- **Goal of the exercise**:
What follows is a listing; restate every line of it word for word.

## Start Source material

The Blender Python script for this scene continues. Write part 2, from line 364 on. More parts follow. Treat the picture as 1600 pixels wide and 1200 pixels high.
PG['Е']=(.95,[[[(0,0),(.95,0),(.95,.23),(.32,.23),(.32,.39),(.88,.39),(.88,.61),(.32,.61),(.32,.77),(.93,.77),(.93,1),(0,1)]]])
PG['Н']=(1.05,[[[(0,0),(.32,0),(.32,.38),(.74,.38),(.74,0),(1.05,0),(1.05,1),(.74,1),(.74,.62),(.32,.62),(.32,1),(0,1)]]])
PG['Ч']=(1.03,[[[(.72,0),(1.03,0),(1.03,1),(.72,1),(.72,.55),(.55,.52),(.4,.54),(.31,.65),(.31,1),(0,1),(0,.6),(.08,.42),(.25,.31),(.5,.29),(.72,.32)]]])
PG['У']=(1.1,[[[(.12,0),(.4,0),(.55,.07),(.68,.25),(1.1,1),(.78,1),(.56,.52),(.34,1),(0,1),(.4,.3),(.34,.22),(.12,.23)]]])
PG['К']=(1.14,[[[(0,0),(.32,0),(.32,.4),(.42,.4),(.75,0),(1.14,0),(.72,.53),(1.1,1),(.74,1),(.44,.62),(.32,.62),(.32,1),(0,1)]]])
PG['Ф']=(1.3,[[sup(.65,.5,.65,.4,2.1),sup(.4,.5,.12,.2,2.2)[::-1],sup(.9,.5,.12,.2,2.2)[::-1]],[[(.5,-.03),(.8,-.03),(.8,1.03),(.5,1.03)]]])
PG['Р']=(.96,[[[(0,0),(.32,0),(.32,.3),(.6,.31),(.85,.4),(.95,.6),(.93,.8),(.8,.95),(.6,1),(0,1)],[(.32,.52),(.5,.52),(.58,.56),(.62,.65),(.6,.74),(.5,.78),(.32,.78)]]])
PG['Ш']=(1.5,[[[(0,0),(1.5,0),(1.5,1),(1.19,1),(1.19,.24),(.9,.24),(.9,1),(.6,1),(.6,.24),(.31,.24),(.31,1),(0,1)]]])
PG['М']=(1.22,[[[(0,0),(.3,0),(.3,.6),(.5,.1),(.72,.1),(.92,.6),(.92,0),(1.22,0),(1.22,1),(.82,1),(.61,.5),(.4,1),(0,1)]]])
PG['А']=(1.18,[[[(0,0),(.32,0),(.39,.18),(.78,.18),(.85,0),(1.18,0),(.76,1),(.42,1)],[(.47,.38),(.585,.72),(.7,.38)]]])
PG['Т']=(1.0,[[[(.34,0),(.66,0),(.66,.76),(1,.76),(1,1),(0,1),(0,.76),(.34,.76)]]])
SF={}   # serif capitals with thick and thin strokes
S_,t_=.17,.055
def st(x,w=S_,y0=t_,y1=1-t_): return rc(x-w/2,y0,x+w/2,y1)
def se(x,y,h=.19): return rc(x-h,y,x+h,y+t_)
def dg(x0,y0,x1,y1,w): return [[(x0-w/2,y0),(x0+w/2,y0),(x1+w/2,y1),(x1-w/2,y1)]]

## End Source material

- **Solution to the exercise**:
The Blender Python script for this scene continues. Write part 2, from line 364 on. More parts follow. Treat the picture as 1600 pixels wide and 1200 pixels high.
PG['Е']=(.95,[[[(0,0),(.95,0),(.95,.23),(.32,.23),(.32,.39),(.88,.39),(.88,.61),(.32,.61),(.32,.77),(.93,.77),(.93,1),(0,1)]]])
PG['Н']=(1.05,[[[(0,0),(.32,0),(.32,.38),(.74,.38),(.74,0),(1.05,0),(1.05,1),(.74,1),(.74,.62),(.32,.62),(.32,1),(0,1)]]])
PG['Ч']=(1.03,[[[(.72,0),(1.03,0),(1.03,1),(.72,1),(.72,.55),(.55,.52),(.4,.54),(.31,.65),(.31,1),(0,1),(0,.6),(.08,.42),(.25,.31),(.5,.29),(.72,.32)]]])
PG['У']=(1.1,[[[(.12,0),(.4,0),(.55,.07),(.68,.25),(1.1,1),(.78,1),(.56,.52),(.34,1),(0,1),(.4,.3),(.34,.22),(.12,.23)]]])
PG['К']=(1.14,[[[(0,0),(.32,0),(.32,.4),(.42,.4),(.75,0),(1.14,0),(.72,.53),(1.1,1),(.74,1),(.44,.62),(.32,.62),(.32,1),(0,1)]]])
PG['Ф']=(1.3,[[sup(.65,.5,.65,.4,2.1),sup(.4,.5,.12,.2,2.2)[::-1],sup(.9,.5,.12,.2,2.2)[::-1]],[[(.5,-.03),(.8,-.03),(.8,1.03),(.5,1.03)]]])
PG['Р']=(.96,[[[(0,0),(.32,0),(.32,.3),(.6,.31),(.85,.4),(.95,.6),(.93,.8),(.8,.95),(.6,1),(0,1)],[(.32,.52),(.5,.52),(.58,.56),(.62,.65),(.6,.74),(.5,.78),(.32,.78)]]])
PG['Ш']=(1.5,[[[(0,0),(1.5,0),(1.5,1),(1.19,1),(1.19,.24),(.9,.24),(.9,1),(.6,1),(.6,.24),(.31,.24),(.31,1),(0,1)]]])
PG['М']=(1.22,[[[(0,0),(.3,0),(.3,.6),(.5,.1),(.72,.1),(.92,.6),(.92,0),(1.22,0),(1.22,1),(.82,1),(.61,.5),(.4,1),(0,1)]]])
PG['А']=(1.18,[[[(0,0),(.32,0),(.39,.18),(.78,.18),(.85,0),(1.18,0),(.76,1),(.42,1)],[(.47,.38),(.585,.72),(.7,.38)]]])
PG['Т']=(1.0,[[[(.34,0),(.66,0),(.66,.76),(1,.76),(1,1),(0,1),(0,.76),(.34,.76)]]])
SF={}   # serif capitals with thick and thin strokes
S_,t_=.17,.055
def st(x,w=S_,y0=t_,y1=1-t_): return rc(x-w/2,y0,x+w/2,y1)
def se(x,y,h=.19): return rc(x-h,y,x+h,y+t_)
def dg(x0,y0,x1,y1,w): return [[(x0-w/2,y0),(x0+w/2,y0),(x1+w/2,y1),(x1-w/2,y1)]]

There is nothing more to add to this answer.